The executives also revealed how AI is being deployed beyond recommendation systems. Through JAMS, JioHotstar’s video intelligence layer, the company is making content machine-readable, enabling deeper understanding of characters, products and objects appearing within a scene. Seshadri described the capability as part of what he called a “derivative layer” of AI – distinct from generative applications – that unlocks semantic search, deeper audience experiences and new commerce opportunities from the platform’s existing library.

According to Ram, that capability could fundamentally reshape the relationship between entertainment and commerce. “If you truly start peeling the layers of the onion and understanding what the items within a piece of content are, the separation between content and commerce starts thinning,” he said.

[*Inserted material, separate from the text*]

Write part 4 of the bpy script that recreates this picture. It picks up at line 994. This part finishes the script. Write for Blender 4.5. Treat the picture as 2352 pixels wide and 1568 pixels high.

He pointed to the platform’s “Jeeto Dhandana Dhan” game, which runs alongside live cricket, and its integration with Swiggy as proof that audiences are already comfortable leaning forward and interacting with content – a behavioral foundation that Ram said can be extended to transactional commerce.

Seshadri agreed, identifying product commerce as the next major area of disruption. “A platform like ours that can crack a seamless purchasing experience while watching content could see a transformative change over the next 12 months,” he said.

On the engineering side, Seshadri gave a sense of the scale involved, noting that during IPL the platform handled peak subscription rates of more than 5 million requests per minute, requiring systems specifically designed to spread load across the predominantly UPI-based Indian payment ecosystem without disrupting the user experience.

The session was moderated by Vivek Couto, CEO of Media Partners Asia, which produces APOS.